Ujmując rzecz inaczej, sukces KO jest takim samym zwycięstwem tej formacji, jak to z 15 października ub.r. Fakt, tym razem ugrupowanie premiera Tuska uzyskało najlepszy wynik, ale odbyło się to kosztem koalicjantów. Estymacja przyszłego Sejmu, gdyby za podstawę wyliczeń przyjąć wyniki z niedzieli, oznaczałaby, że podobna koalicja jak ta z 13 grudnia, nigdy by już nie powstała. I pewnie nie powstanie, bo zarówno partia Władysława Kosiniaka-Kamysza oraz Szymona Hołowni, jak i Włodzimierza Czarzastego, przyszłych wyborów może nie dożyć.
Czy wynik PiS-u, ciut gorszy od KO, to efekt błędów? Tak próbują interpretować to partyjne frakcje. Używają argumentu, że w niektórych okręgach kandydaci z innych niż pierwsze oraz drugie miejsca, uzyskali lepsze wyniki i zdobyli mandaty. To raczej kwestia skuteczności kampanii, a nie błędów kierownictwa partii. Temu ostatniemu można zarzucić, co najwyżej, że pozwoliło na „wolną amerykankę” w niektórych okręgach. Lokalni politycy robili, co chcieli, nie zawsze zgodnie z interesem całej formacji.

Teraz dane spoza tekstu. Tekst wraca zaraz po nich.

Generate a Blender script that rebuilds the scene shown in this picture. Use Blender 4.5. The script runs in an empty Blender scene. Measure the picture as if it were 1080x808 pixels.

Przykład pierwszy z brzegu, to sytuacja na Podlasiu. Konflikt z Krzysztofem Jurgielem nie mógł się skończyć inaczej, niż tylko demobilizacją elektoratu w tym konserwatywnym regionie. Podobnych, choć mniej głośnych, było więcej i to się odbiło na niskiej frekwencji w regionach będących bastionem PiS-u. Tam, gdzie liderzy partii i list wyborczych współdziałali, tam był sukces. Wynik mógłby być nieznacznie lepszy, ale najpewniej i tak nie przełożyłby się to na większą liczbę mandatów. W tym sensie, błędów nie było. Kilka tygodni temu nikt nie dawał PiS-owi więcej niż 19 mandatów, a mają więcej. 90 tysięcy głosów, których zabrakło, mogło to zmienić.
Tak więc, PiS nie poniósł porażki, ale ten fakt może spowodować, że nie będzie też żadnej refleksji. Ta jest niezbędna, a PiS ma z kogo czerpać inspiracje. Jeśli nie od krajowej Konfederacji, to chociażby od francuskiego Zjednoczenia Narodowego, albo Giorgi Meloni z Włoch. Przykład pierwszy z brzegu. Partia Bosaka, Mentzena i Brauna, odebrała 250 tysięcy głosów PiS-owi i 110 tysięcy Trzeciej Drodze. Kto, kilka tygodni temu, mógłby uwierzyć w to, że na Konfederację zagłosuje więcej kobiet, niż na polityczki Lewicy. A jednak, tak się stało.
Liderzy prawicy mają nad czym myśleć. Praktyka pokazuje, że im mniejszy PiS dostaje w dwóch ostatnich elekcjach łomot, tym trudniej tam o refleksję i wnioski na przyszłość. Może tym razem będzie inaczej, bo w przyszłości, stare sztuczki mogą już nie wystarczyć. Póki co, partia Jarosława Kaczyńskiego, mimo różnych wpadek, wciąż jest szyldem wiarygodnym i przyciągającym wyborców. To jednak nie powinno usypiać czujności.